The Sursock Museum on its side is both publicly and privately financed with a law dating back to 1964 allocating 5% of the Beirut Municipality’s construction permits’ tax revenues to fund the museum’s operations. Re-opened in 2015 after seven years of renovation, it proposes a comprehensive dive into Lebanon’s modern and contemporary art history.
As for private museums, a notable aspect is that many are building on Lebanon’s former great industries. One remarkable initiative in this regard is the soap museum in Saida, South Lebanon. Launched by a rich family of bankers, the Audi family, the eponymous foundation initiated in 1996 the rehabilitation of an old soap factory into a museum that retraces the history of soap making and development over time.
The Silk Museum is Bsous, Mount Lebanon, is also housed in a former silk factory that had run from the early twentieth century until 1950 when the industry waned owing to synthetic silk mass-production from China. George and Alexandra Asseily bought the property in 1973, restored it, and turned it into a museum that opened its doors to the public in 2001. The museum’s objective is to recount the heritage of silk, an industry that has shaped Lebanon’s political, economic, and social history.

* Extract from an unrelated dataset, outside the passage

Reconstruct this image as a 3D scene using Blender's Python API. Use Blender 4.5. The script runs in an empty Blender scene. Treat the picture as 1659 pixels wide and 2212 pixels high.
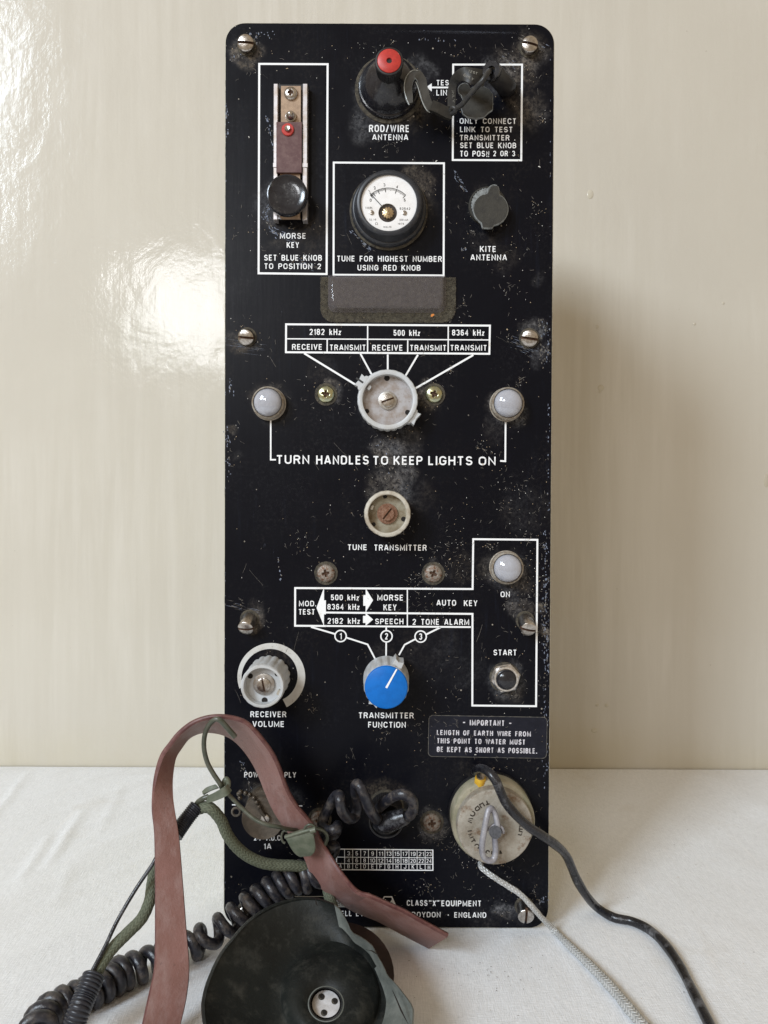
import bpy, bmesh, math, random
from mathutils import Vector, Matrix
random.seed(7)
C = bpy.context.scene.collection
sc = bpy.context.scene
R = math.radians
MM = 0.001
# ------------------------------------------------------------------ camera
# The picture is measured in a 1659 x 2212 grid ("grid pixels"). The camera is
# almost square-on to the front panel, which stands upright in the plane Y = 0.
W, H, FPX = 1659.0, 2212.0, 1662.0
CX, CY = W / 2, H / 2
DIST = 0.4758
PITCH, ROLL = R(0.69), R(0.24)
F = Vector((0, math.cos(PITCH), -math.sin(PITCH)))
R0 = Vector((1, 0, 0)); U0 = R0.cross(F)
RV = R0 * math.cos(ROLL) + U0 * math.sin(ROLL)
UV_ = U0 * math.cos(ROLL) - R0 * math.sin(ROLL)
def ray(x, y):
    return F * FPX + RV * (x - CX) + UV_ * (CY - y)
_d = ray(834, 2005)
CAM = Vector((-_d.x / _d.y * DIST, -DIST, -_d.z / _d.y * DIST))
cam_d = bpy.data.cameras.new('camera'); cam = bpy.data.objects.new('camera', cam_d); C.objects.link(cam)
cam.matrix_world = Matrix(((RV.x, UV_.x, -F.x, CAM.x), (RV.y, UV_.y, -F.y, CAM.y), (RV.z, UV_.z, -F.z, CAM.z), (0, 0, 0, 1)))
cam_d.sensor_fit = 'VERTICAL'; cam_d.sensor_height = 24; cam_d.lens = FPX / H * 24
cam_d.clip_start = 0.01; cam_d.clip_end = 50
sc.camera = cam
def P(x, y, d=0.0):                      # grid pixel -> point d mm in front of the panel plane
    r = ray(x, y); t = (-d * MM - CAM.y) / r.y
    return CAM + r * t
def TB(x, y, z=0.0):                     # grid pixel -> point z mm above the table
    r = ray(x, y); t = (z * MM - CAM.z) / r.z
    return CAM + r * t
WALL_Y = TB(1400, 1660).y
# ------------------------------------------------------------------ world, lamps, exposure
world = bpy.data.worlds.new('World'); sc.world = world; world.use_nodes = True
bg = world.node_tree.nodes['Background']; bg.inputs[0].default_value = (1.0, 0.80, 0.56, 1); bg.inputs[1].default_value = 0.48
def area(name, loc, target, sx, sy, energy, col):
    l = bpy.data.lights.new(name, 'AREA'); l.shape = 'RECTANGLE'; l.size = sx; l.size_y = sy
    l.energy = energy; l.color = col
    o = bpy.data.objects.new(name, l); C.objects.link(o); o.location = loc
    o.rotation_euler = (Vector(target) - Vector(loc)).to_track_quat('-Z', 'Y').to_euler()
    return o
area('window_light', (-2.6, -2.95, 2.35), (0, 0.1, 0.25), 1.05, 1.35, 160, (0.77, 0.885, 1.0))
area('window_light_far', (-0.80, -2.1, 1.05), (0, 0.1, 0.3), 0.42, 0.34, 12, (0.95, 0.97, 1.0))
sc.view_settings.view_transform = 'Standard'; sc.view_settings.look = 'None'
sc.view_settings.exposure = 0.0; sc.view_settings.gamma = 1
# ------------------------------------------------------------------ materials
def inp(n, k, v):
    if k in n.inputs: n.inputs[k].default_value = v
class NT:
    def __init__(s, name):
        s.m = bpy.data.materials.new(name); s.m.use_nodes = True; s.t = s.m.node_tree
        s.n = s.t.nodes; s.b = s.n['Principled BSDF']; s.tc = s.n.new('ShaderNodeTexCoord')
    def link(s, a, b): s.t.links.new(a, b)
    def coord(s, scale=(1, 1, 1), rot=(0, 0, 0), out='Object'):
        mp = s.n.new('ShaderNodeMapping'); mp.inputs['Scale'].default_value = scale; mp.inputs['Rotation'].default_value = rot
        s.link(s.tc.outputs[out], mp.inputs[0]); return mp.outputs[0]
    def noise(s, scale, detail=4, rough=0.6, vec=None, dist=0.0):
        n = s.n.new('ShaderNodeTexNoise'); inp(n, 'Scale', scale); inp(n, 'Detail', detail); inp(n, 'Roughness', rough); inp(n, 'Distortion', dist)
        s.link(vec if vec is not None else s.tc.outputs['Object'], n.inputs['Vector']); return n.outputs['Fac']
    def ramp(s, fac, a, b, ca=(0, 0, 0, 1), cb=(1, 1, 1, 1)):
        r = s.n.new('ShaderNodeValToRGB'); e = r.color_ramp.elements
        e[0].position = a; e[1].position = b; e[0].color = ca; e[1].color = cb
        s.link(fac, r.inputs[0]); return r.outputs[0]
    def math(s, op, a, b=None, clamp=False):
        m = s.n.new('ShaderNodeMath'); m.operation = op; m.use_clamp = clamp
        for i, v in enumerate((a, b)):
            if v is None: continue
            if isinstance(v, (int, float)): m.inputs[i].default_value = v
            else: s.link(v, m.inputs[i])
        return m.outputs[0]
    def mix(s, fac, a, b):
        m = s.n.new('ShaderNodeMix'); m.data_type = 'RGBA'
        for k, v in ((0, fac), (6, a), (7, b)):
            if isinstance(v, (int, float)): m.inputs[k].default_value = v
            elif isinstance(v, tuple): m.inputs[k].default_value = v if len(v) == 4 else v + (1,)
            else: s.link(v, m.inputs[k])
        return m.outputs[2]
    def bump(s, h, strength, dist, prev=None):
        b = s.n.new('ShaderNodeBump'); b.inputs['Strength'].default_value = strength; b.inputs['Distance'].default_value = dist
        s.link(h, b.inputs['Height'])
        if prev is not None: s.link(prev, b.inputs['Normal'])
        return b.outputs[0]
    def set(s, k, v):
        if isinstance(v, (int, float)): inp(s.b, k, v)
        elif isinstance(v, tuple): inp(s.b, k, v if (len(v) == 4 or k == 'Subsurface Radius') else v + (1,))
        else: s.link(v, s.b.inputs[k])
def mat(name, c1, c2=None, scale=300, lo=0.42, hi=0.62, rough=0.5, metal=0.0, bump=0.0, bscale=600, dust=None, dlo=0.5, dhi=0.7, dscale=180, coat=0.0, spec=0.5, r2=None):
    t = NT(name)
    c = c1 + (1,)
    if c2 is not None:
        f = t.ramp(t.noise(scale, 6, 0.65), lo, hi); c = t.mix(f, c1, c2)
    if dust is not None:
        fd = t.ramp(t.noise(dscale, 8, 0.72), dlo, dhi); c = t.mix(fd, c if not isinstance(c, tuple) else c1, dust)
        t.set('Roughness', t.math('ADD', t.math('MULTIPLY', fd, 0.35), rough, True))
        if metal: t.set('Metallic', t.math('MULTIPLY', t.math('SUBTRACT', 1.0, fd), metal))
    else:
        if r2 is not None: t.set('Roughness', t.math('ADD', t.math('MULTIPLY', t.noise(scale, 4), r2 - rough), rough, True))
        else: t.set('Roughness', rough)
        t.set('Metallic', metal)
    t.set('Base Color', c)
    t.set('Coat Weight', coat); t.set('Coat Roughness', 0.08); t.set('Specular IOR Level', spec)
    if bump: t.set('Normal', t.bump(t.noise(bscale, 5, 0.6), bump, 0.001))
    return t.m
M_ = {}
M_['print'] = mat('white_print', (0.90, 0.91, 0.92), (0.66, 0.61, 0.53), 90, 0.60, 0.76, rough=0.5, dust=(0.28, 0.24, 0.19), dlo=0.66, dhi=0.80, dscale=260)
M_['sticker_print'] = mat('sticker_print', (0.74, 0.72, 0.78), (0.45, 0.43, 0.45), 400, rough=0.4)
M_['scale'] = mat('grey_white_print', (0.62, 0.62, 0.60), (0.52, 0.50, 0.46), 60, rough=0.5, dust=(0.30, 0.24, 0.16), dlo=0.6, dhi=0.78, dscale=120)
M_['dark_print'] = mat('dark_print', (0.03, 0.03, 0.03), rough=0.6)
M_['stamp'] = mat('stamped_mark', (0.03, 0.022, 0.015), (0.06, 0.045, 0.03), 500, rough=0.8)
M_['edge'] = mat('bare_panel_edge', (0.50, 0.47, 0.38), (0.08, 0.08, 0.07), 120, 0.5, 0.7, rough=0.5)
M_['case'] = mat('case_paint', (0.42, 0.36, 0.14), (0.3, 0.26, 0.12), 60, rough=0.5)
M_['steel'] = mat('steel', (0.56, 0.53, 0.50), (0.36, 0.33, 0.30), 500, rough=0.28, metal=1.0, bump=0.15, bscale=900, dust=(0.22, 0.16, 0.11), dlo=0.62, dhi=0.78, dscale=420)
M_['chrome'] = mat('chrome_nut', (0.88, 0.89, 0.92), (0.60, 0.58, 0.56), 500, rough=0.28, metal=1.0, dust=(0.3, 0.24, 0.17), dlo=0.66, dhi=0.8, dscale=500)
M_['zinc'] = mat('yellow_zinc', (0.55, 0.54, 0.33), (0.42, 0.46, 0.36), 400, rough=0.25, metal=1.0, dust=(0.16, 0.13, 0.09), dlo=0.55, dhi=0.72, dscale=700)
M_['rusty'] = mat('rusty_steel', (0.29, 0.255, 0.22), (0.16, 0.08, 0.045), 480, 0.48, 0.62, rough=0.5, metal=0.5, bump=0.4, bscale=1500, dust=(0.33, 0.285, 0.23), dlo=0.6, dhi=0.75, dscale=900)
M_['rust'] = mat('rust', (0.17, 0.075, 0.04), (0.26, 0.15, 0.10), 600, rough=0.85, bump=0.5, bscale=1500)
M_['slot'] = mat('slot_dirt', (0.07, 0.035, 0.02), (0.14, 0.08, 0.05), 900, rough=0.9)
M_['rail'] = mat('aluminium_rail', (0.62, 0.60, 0.62), (0.50, 0.44, 0.40), 180, rough=0.38, metal=0.7, dust=(0.33, 0.27, 0.21), dlo=0.6, dhi=0.74, dscale=300)
M_['tan'] = mat('tan_board', (0.42, 0.29, 0.19), (0.30, 0.20, 0.13), 200, rough=0.55, dust=(0.20, 0.13, 0.08), dlo=0.6, dhi=0.8)
M_['maroon'] = mat('maroon_board', (0.085, 0.030, 0.030), (0.13, 0.065, 0.06), 220, rough=0.5, dust=(0.26, 0.18, 0.16), dlo=0.60, dhi=0.85, dscale=500)
M_['red'] = mat('red_plastic', (0.52, 0.045, 0.035), (0.42, 0.035, 0.03), 250, rough=0.38, dust=(0.55, 0.30, 0.26), dlo=0.62, dhi=0.70, dscale=330, spec=0.4)
M_['bakelite'] = mat('black_bakelite', (0.012, 0.012, 0.016), (0.02, 0.02, 0.024), 200, rough=0.16, dust=(0.10, 0.095, 0.085), dlo=0.55, dhi=0.85, dscale=240, bump=0.05)
M_['black'] = mat('black_plastic', (0.009, 0.009, 0.011), (0.016, 0.015, 0.016), 200, rough=0.42, dust=(0.08, 0.066, 0.05), dlo=0.55, dhi=0.85, dscale=400)
M_['bezel'] = mat('meter_bezel', (0.018, 0.020, 0.026), (0.028, 0.03, 0.036), 200, rough=0.4, dust=(0.10, 0.085, 0.065), dlo=0.55, dhi=0.85, dscale=300)
M_['grime'] = mat('dusty_flange', (0.10, 0.085, 0.062), (0.03, 0.027, 0.022), 350, 0.4, 0.62, rough=0.95, bump=0.6, bscale=1600)
M_['grey'] = mat('grey_knob', (0.54, 0.56, 0.58), (0.48, 0.48, 0.47), 120, rough=0.42, dust=(0.25, 0.20, 0.14), dlo=0.62, dhi=0.82, dscale=500)
M_['knobfloor'] = mat('stained_knob_floor', (0.40, 0.38, 0.38), (0.30, 0.25, 0.22), 160, 0.42, 0.6, rough=0.7, dust=(0.16, 0.09, 0.055), dlo=0.60, dhi=0.72, dscale=750)
M_['cream'] = mat('cream_knob', (0.52, 0.49, 0.42), (0.36, 0.31, 0.24), 150, 0.45, 0.62, rough=0.45, dust=(0.22, 0.15, 0.08), dlo=0.58, dhi=0.75, dscale=400)
M_['creamfloor'] = mat('stained_cream_floor', (0.30, 0.27, 0.20), (0.17, 0.125, 0.07), 110, 0.4, 0.6, rough=0.7, dust=(0.42, 0.38, 0.30), dlo=0.6, dhi=0.75, dscale=250)
M_['blue'] = mat('blue_cap', (0.002, 0.15, 0.55), (0.001, 0.13, 0.49), 200, rough=0.42, spec=0.3, dust=(0.12, 0.27, 0.55), dlo=0.66, dhi=0.80, dscale=420)
M_['washer'] = mat('washer_metal', (0.48, 0.47, 0.45), (0.34, 0.30, 0.26), 400, rough=0.4, metal=0.8, dust=(0.30, 0.24, 0.18), dlo=0.6, dhi=0.75, dscale=600)
M_['lampring'] = mat('lamp_ring', (0.46, 0.42, 0.36), (0.28, 0.22, 0.16), 400, rough=0.45, metal=0.25, bump=0.3, bscale=1800)
M_['brown_cap'] = mat('dusty_brown_cap', (0.14, 0.115, 0.09), (0.085, 0.07, 0.055), 150, 0.4, 0.62, rough=0.75, bump=0.3, bscale=900, dust=(0.26, 0.24, 0.20), dlo=0.62, dhi=0.85, dscale=300)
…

One place stands out as an unclassifiable cultural temple. The MiM museum of minerals is indeed unique in its kind. It has been named after the 24th letter of the Arabic alphabet. It is similar to the Latin letter “M” and constitutes the first letter of the Arabic words for “museum”, “minerals” and “mines”. Located in Beirut, next to the innovation campus of the Saint-Joseph University (USJ), it contains more than 2000 minerals from around 70 different countries. With multiple shapes, colors, and stories, the collection impresses by its diversity and constitutes the second most significant one in the world. The museum’s founder, Salim Eddé, has started to build this collection in 1997. His passion and will to share it with others has led to the opening of the museum in 2013.

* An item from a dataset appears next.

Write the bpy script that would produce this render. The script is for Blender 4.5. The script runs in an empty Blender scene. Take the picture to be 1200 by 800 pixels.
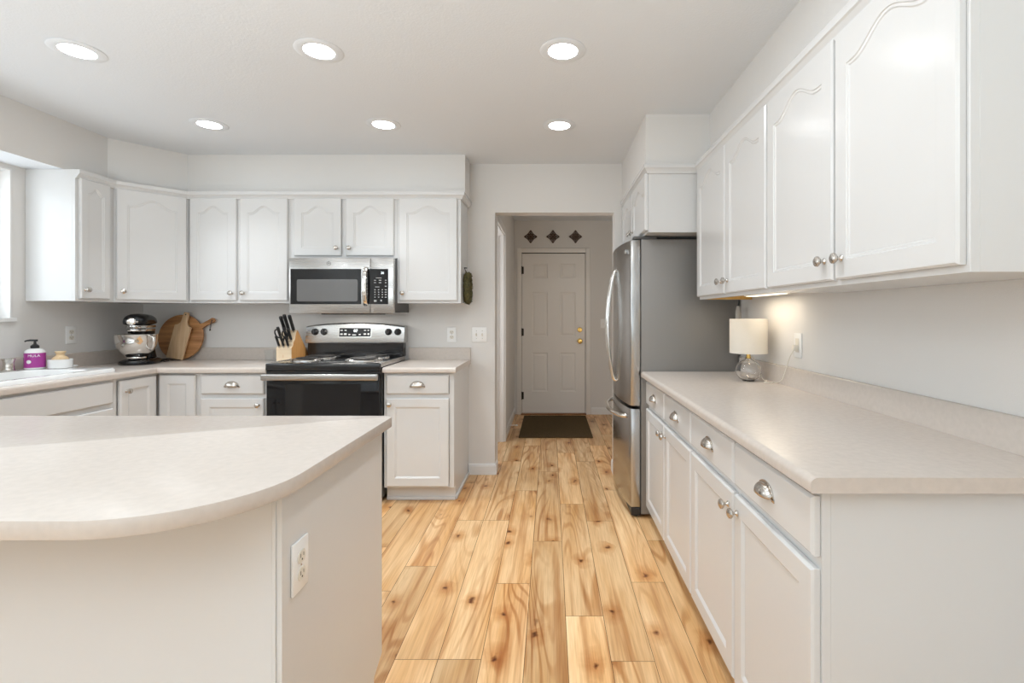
import bpy, bmesh, math, random
from mathutils import Vector, Matrix
R = math.radians
S = bpy.context.scene
C = S.collection
random.seed(7)

# ------------------------------------------------------------------ camera, world, lights, exposure
cam_d = bpy.data.cameras.new('camera')
cam = bpy.data.objects.new('camera', cam_d)
C.objects.link(cam)
cam.location = (0, 0, 1.252)
cam.rotation_euler = (R(90), 0, 0)
cam_d.sensor_width = 36
cam_d.lens = 580 / 1200 * 36
cam_d.shift_x = (600 - 645) / 1200
cam_d.shift_y = -(400 - 369) / 1200
cam_d.clip_start = 0.02
S.camera = cam

W = bpy.data.worlds.new('daylight')
S.world = W
W.use_nodes = True
W.node_tree.nodes['Background'].inputs[0].default_value = (0.86, 0.93, 1.0, 1)
W.node_tree.nodes['Background'].inputs[1].default_value = 1.0

def area(name, loc, rot, sx, sy, power, col):
    d = bpy.data.lights.new(name, 'AREA')
    d.shape = 'RECTANGLE'; d.size = sx; d.size_y = sy
    d.energy = power; d.color = col
    o = bpy.data.objects.new(name, d)
    C.objects.link(o); o.location = loc; o.rotation_euler = rot
    return o
area('daylight_patio_door', (-1.0, -3.30, 0.90), (R(148), 0, 0), 3.4, 1.5, 8, (0.88, 0.945, 1.0))
area('ceiling_bounce_fill', (-1.5, -0.9, 1.10), (R(180), 0, 0), 1.2, 1.0, 90, (0.83, 0.935, 1.0))  # added fill aimed up at the ceiling for soft bounce; no fixture there
area('daylight_sink_window', (-3.44, 2.06, 1.67), (R(90), 0, R(-90)), 1.6, 0.8, 7.5, (0.90, 0.95, 1.0))
area('daylight_side_room', (-1.15, 4.53, 1.3), (R(90), 0, R(-90)), 0.7, 1.5, 7.0, (0.97, 0.98, 1.0))
area('hall_fill', (0.85, 4.15, 1.2), (R(90), 0, R(12)), 0.3, 0.5, 2.2, (1.0, 0.88, 0.72))  # added warm fill, out of sight, to brighten the hall end wall
DOWNLIGHT_POWER = 1.8
UNDERCAB_POWER = 0.5
for x_ in (-2.126, -1.040, 0.056):
    area('overhead_fill_before_view', (x_, 1.40, 2.42), (0, 0, 0), 0.14, 0.14, 5.2 if x_ > 0 else 1.2, (0.92, 0.965, 1.0))  # unseen fill lights added over aisle, island and near worktops; no fixtures

S.view_settings.view_transform = 'Standard'
S.view_settings.look = 'None'
S.view_settings.gamma = 1
S.view_settings.use_curve_mapping = False
S.view_settings.exposure = 0.55

# ------------------------------------------------------------------ materials
def mat(name, col, rough=0.5, metal=0.0, bump=0.0, bscale=200, spec=0.5, coat=0.0, emit=None, estr=0, var=0.0, vscale=6):
    m = bpy.data.materials.new(name); m.use_nodes = True
    nt = m.node_tree; b = nt.nodes['Principled BSDF']
    b.inputs['Base Color'].default_value = (*col, 1)
    b.inputs['Roughness'].default_value = rough
    b.inputs['Metallic'].default_value = metal
    b.inputs['Specular IOR Level'].default_value = spec
    b.inputs['Coat Weight'].default_value = coat
    if emit:
        b.inputs['Emission Color'].default_value = (*emit, 1)
        b.inputs['Emission Strength'].default_value = estr
    tc = nt.nodes.new('ShaderNodeTexCoord')
    if bump:
        n = nt.nodes.new('ShaderNodeTexNoise'); n.inputs['Scale'].default_value = bscale
        n.inputs['Detail'].default_value = 3
        nt.links.new(tc.outputs['Object'], n.inputs['Vector'])
        bp = nt.nodes.new('ShaderNodeBump'); bp.inputs['Strength'].default_value = bump
        bp.inputs['Distance'].default_value = 0.002
        nt.links.new(n.outputs[0], bp.inputs['Height'])
        nt.links.new(bp.outputs[0], b.inputs['Normal'])
    if var:
        n = nt.nodes.new('ShaderNodeTexNoise'); n.inputs['Scale'].default_value = vscale
        n.inputs['Detail'].default_value = 4
        nt.links.new(tc.outputs['Object'], n.inputs['Vector'])
        r = nt.nodes.new('ShaderNodeValToRGB')
        r.color_ramp.elements[0].position = 0.3; r.color_ramp.elements[1].position = 0.7
        r.color_ramp.elements[0].color = tuple(c * (1 - var) for c in col) + (1,)
        r.color_ramp.elements[1].color = tuple(min(1, c * (1 + var)) for c in col) + (1,)
        nt.links.new(n.outputs[0], r.inputs[0])
        nt.links.new(r.outputs[0], b.inputs['Base Color'])
    return m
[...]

Three years later, the museum was enriched with a collection of 250 fossils from Lebanon. “Because of the geological constitution of Lebanon, there are no nice local minerals to show. However, as Lebanon was under the sea one million years ago, the country has the best fossils for the period spanning from 90 million to 100 million years BC” he told Fanack. Mr. Eddé has obtained for the museum an exceptionally well preserved Pterodactyl fossil named “Mimodactylus libanensis”, which was discovered in Hjoula, around 10 kilometers east of Jbeil, in the governorate of Mount Lebanon.
Salim Eddé has funded his project entirely on his own, investing almost all of the profits he has made in thirty-six years as the co-founder of the Murex software company. The advantage, he said, is that it gives him more freedom and independence in expanding his work according to what he considers best, rather than follow funders’ policies or prefer-ences.

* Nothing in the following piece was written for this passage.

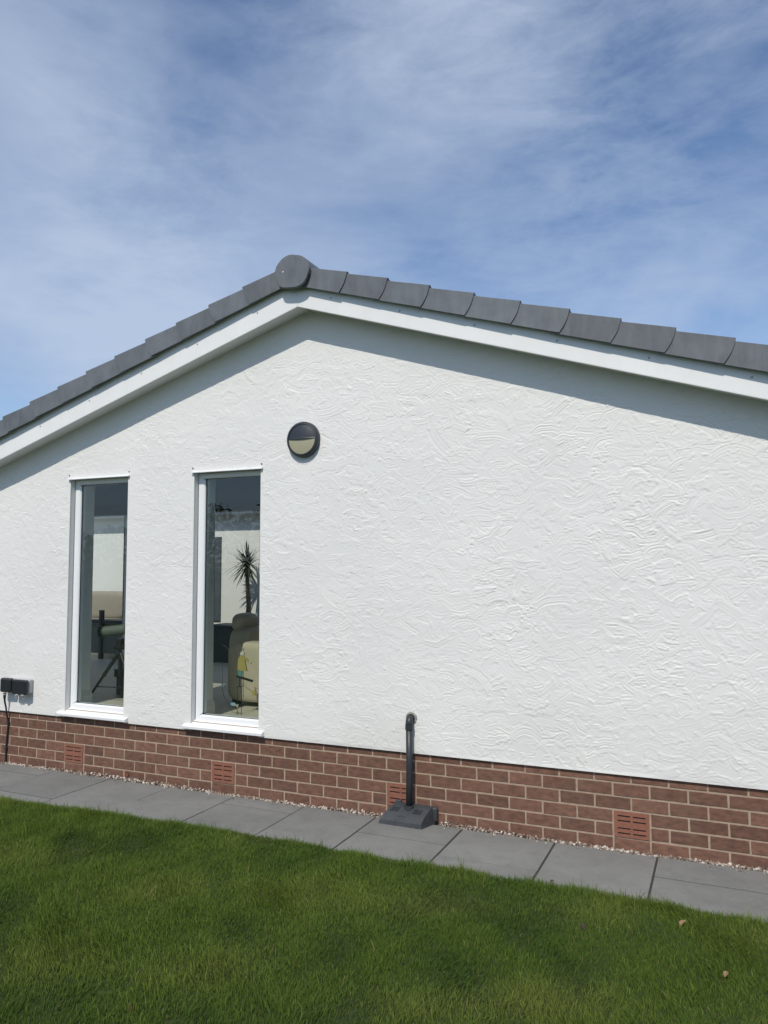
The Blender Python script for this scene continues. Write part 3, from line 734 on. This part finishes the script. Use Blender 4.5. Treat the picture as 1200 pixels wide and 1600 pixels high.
# wall returns beside the windows with skirting
for x0, x1, zh in OPEN:
    # timber lining face of the return
    obj('window_return', cat(box(x0-.06, x0-.004, .1001, .272, ZF, zh), box(x1+.004+.02, x1+.06, .1001, .272, ZF, zh)), M['interior'], house)
    sk = prism([(.2, ZF+.004), (.292, ZF+.004), (.292, ZF+.085), (.284, ZF+.10), (.286, ZF+.108), (.278, ZF+.125), (.2, ZF+.125)], 'x', x0-.5, x0+.012)
    sk = cat(box(x0-.004, x0+.012, .11, .291, ZF+.004, ZF+.085, .002), box(x0-.004, x0+.008, .11, .287, ZF+.085, ZF+.105, .002), box(x0-.004, x0+.005, .11, .284, ZF+.105, ZF+.125, .002))
    obj('skirting_board', sk, M['skirting'], house)
patio = obj('patio', box(-9, 4, YR+.2, 3.7, ZF-.3, ZF), M['floor']); tag(patio, kind='structure')
# neighbouring wing behind
wing = thing('house_wing', (-2.5, 3.7, ZF), 'plain white house wall seen through the two tall windows behind the garden sofa', 'house')
obj('wall', box(-9, 4, 3.7, 3.9, ZF-.3, 2.62), M['render'], wing)
obj('fascia', box(-9, 4, 3.53, 3.55, 2.425, 2.50, .003), M['upvc'], wing)
obj('soffit', box(-9, 4, 3.55, 3.70, 2.45, 2.46), M['upvc'], wing)
obj('roof', ([(-9, 3.44, 2.50), (4, 3.44, 2.50), (4, 6.0, 3.2), (-9, 6.0, 3.2), (-9, 8.6, 2.5), (4, 8.6, 2.5)], [(0, 1, 2, 3), (3, 2, 5, 4), (0, 3, 4), (1, 5, 2), (0, 4, 5, 1)]), M['tile'], wing)
bw = obj('window', box(-1.60, -1.02, 3.685, 3.699, .95, 2.12), M['blind'], wing)
for k in range(6): obj('blind_slat', box(-1.595+k*.097, -1.51+k*.097, 3.678, 3.684, .96, 2.10), M['blind'], bw)

# ================================================================== WALL LAMP
lc = Vector((2.425, -.02, 2.693)); R_ = .139
lamp = thing('wall_lamp', lc, 'round dark grey eyelid bulkhead light with cream lower half, right of the taller window', 'wall light')
obj('housing', rev([(R_, -.0), (R_, -.03), (R_-.003, -.040), (R_-.010, -.047), (R_-.022, -.050), (R_-.024, -.042), (.0005, -.042)], lc, 'y', 56), M['lampbody'], lamp)
# lens: half disc, slightly domed, below; eyelid hood above
def half(r, z0, upper, y0, dome, n=26):
    V = []; F = []; rows = 10
    for j in range(rows+1):
        t = j/rows; z = (z0+(r-z0)*t) if upper else (z0+(-r-z0)*t); hw = math.sqrt(max(r*r-z*z, 0))
        for k in range(n+1):
            u = -1+2*k/n; x = hw*u; d = dome*(1-(x*x+z*z)/(r*r)); V.append((lc.x+x, y0-d, lc.z+z))
    for j in range(rows):
        for k in range(n): a = j*(n+1)+k; F.append((a, a+1, a+n+2, a+n+1))
    return V, F
obj('diffuser', half(R_-.0205, .006, False, lc.y-.0425, .010), M['diffuser'], lamp, smooth=True)
hv, hf = half(R_-.0205, .0, True, lc.y-.0445, .020)
nrow = 27; o_n = len(hv)
hv = list(hv)+[(x, lc.y-.0425, z) for (x, y, z) in hv[:nrow]]; hf = list(hf)+[(k, k+1, o_n+k+1, o_n+k) for k in range(nrow-1)]
obj('hood', (hv, hf), M['lampbody'], lamp, smooth=True)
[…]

“What counts for me is that people acquire with this museum a scientific culture through beauty” Mr.Eddé explained. “People are used to the beauty of nature, of animals, of plants, but not of stones or fossils. So beauty is the entrance door to these worlds” he added.
The museum welcomes every year around 30 000 people with very different profiles. More than half of them are foreigners. It proposes attractive entry prices: free for children until twelve years old and a little bit less than four dollars for people above twelve. The ticketing, the shop, and the renting of the event room altogether only cover 15% of the museum operations’ costs.
For now, the MiM is able to handle its low prices while ensuring the continual functioning of the museum. But it is not the case for all museums in the country. The economic crisis is a looming danger which impact is increasingly visible. The Sursock Museum is going through hard times with an unprecedented budget crisis. For now, it does not have any other choice than to close its doors on Mondays, in addition to already non-working Tuesdays, and reduce the number of exhibitions taking place this year.
In an interview with Lebanese French-speaking daily newspaper L’Orient-Le-Jour in February 2019, the director of the museum, Ms. Zeina Arida, said that one idea would have been to keep the permanent exhibition free while monetizing on the temporary exhibi-tions. She however then insisted on the importance of having a place that is completely free, public, cultural, and affordable, adding that the financial barrier can really hamper access to culture for less privileged groups.
And indeed, high costs move museums away from their cultural transmission and inspiration roles, in particular towards children and youth.
For Salim Eddé, “if the MiM gives rise to a kid’s artistic or scientific vocation, I would consider that I have accomplished my mission”.